70年代の大学受験(年金フル世代の受験生時代)
7月 24, 2018
R65ド真ん中なら1953年生まれという事になり、大学受験の18歳の時点では1971年となる。1970年というのは日米安保の改定、すなわち70年安保の年だから世の中は騒然としていて、各地で学園紛争が勃発していた頃だが、これが1971年になると終息に向かって行ったから、この時代は一年の違いで大きく受験事情が変わる事があった。
その中でも最大の出来事は1969年の東大入試中止事件で、1968年に全共闘が東大安田講堂を占拠する東大紛争が勃発し、政府は機動隊を突入させて武装解除したが、その影響で翌1969年の東大入試が中止となったものだ。

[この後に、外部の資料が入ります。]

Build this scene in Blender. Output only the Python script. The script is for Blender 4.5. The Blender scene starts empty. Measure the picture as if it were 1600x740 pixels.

実はこの年、私自身も正に大学受験の年で、それでも最初は「東大っ?俺達には関係ねぇなぁ」とか言っていたが、考えれて見れば本来東大に合格する筈の受験生が京大や東工大 (理科系の場合) に変更して、その分京大と東工大に合格する筈だった受験生が横浜国大や農工大などに‥‥という事で、最後にしわ寄せが来るのは我々のような落ちこぼれ受験生だと気が付いた!
ところで、当時の国立大学の学費というのはあっと驚く年額12,000円!月額にすればたったの1,000円だから、まあ只と同じようなものだ。それでも公立 (都立) 高校の月額600円に比べれば確かに大学だけあって400円も高い!
まあそんな実情だったから、相当に貧乏な家庭の子弟でも国立大学なら何とかなる、という状況も結構あった。事実、高校の同期生に母子家庭で都営の低所得者住宅に住んでいた友人がいて、しかし彼は貧乏にもめげずに日曜日には近所の教会に通い、ボランティアにも精を出し、一浪して勿論予備校の入学金は無いから自宅浪人 (通称宅浪) して、次の年は見事に旧帝大系の国立大学に合格した。他にもやっぱり結構貧乏な友人は地方の国立大学に合格していった例が多い。なんたって裕福な連中と比べて私立は(学費が)無いっ!という信念があるから気合が違った。
それでは地方での下宿 (アパート) 代はといえば、物価が安いからボロいとは言え家賃が6,000千円とかいうのがあったり、生活費などは家庭教師のアルバイトが幾らでもあった。何しろ地方都市からすれば地元のエリート大学だから、地元の金持ちの子弟の家庭教師の口は多かったし、報酬も良く、それ以外に食事は出るし、色んなものをもらえるし、更に日本育英会の時代だから奨学金も今より寧ろ充実していたから、何とかなったようだ。
そんな状況だったから難易度では国立優位で、国立大学としては下位となる地方の大学でも、今で言うMARCHクラスよりも間違いなく上だった。それが今では、地方国立大学なんてダサいから目も向けられず、お洒落な東京の大学に人気は集中する時代になってしまった。しかしその憧れの都会の大学は、入ってみたらばなんと都心から2時間もかかるド田舎の校舎だったりして、これじゃ故郷の街のほうがよっぽどマシだ、何て事になったりする。
なお前述の苦学生の友人たちは、卒業後は何れも大手企業 (要するに東証一部上場企業) に就職し、結婚して子供も出来て郊外に一戸建ても購入したという。目出度し、目出度し。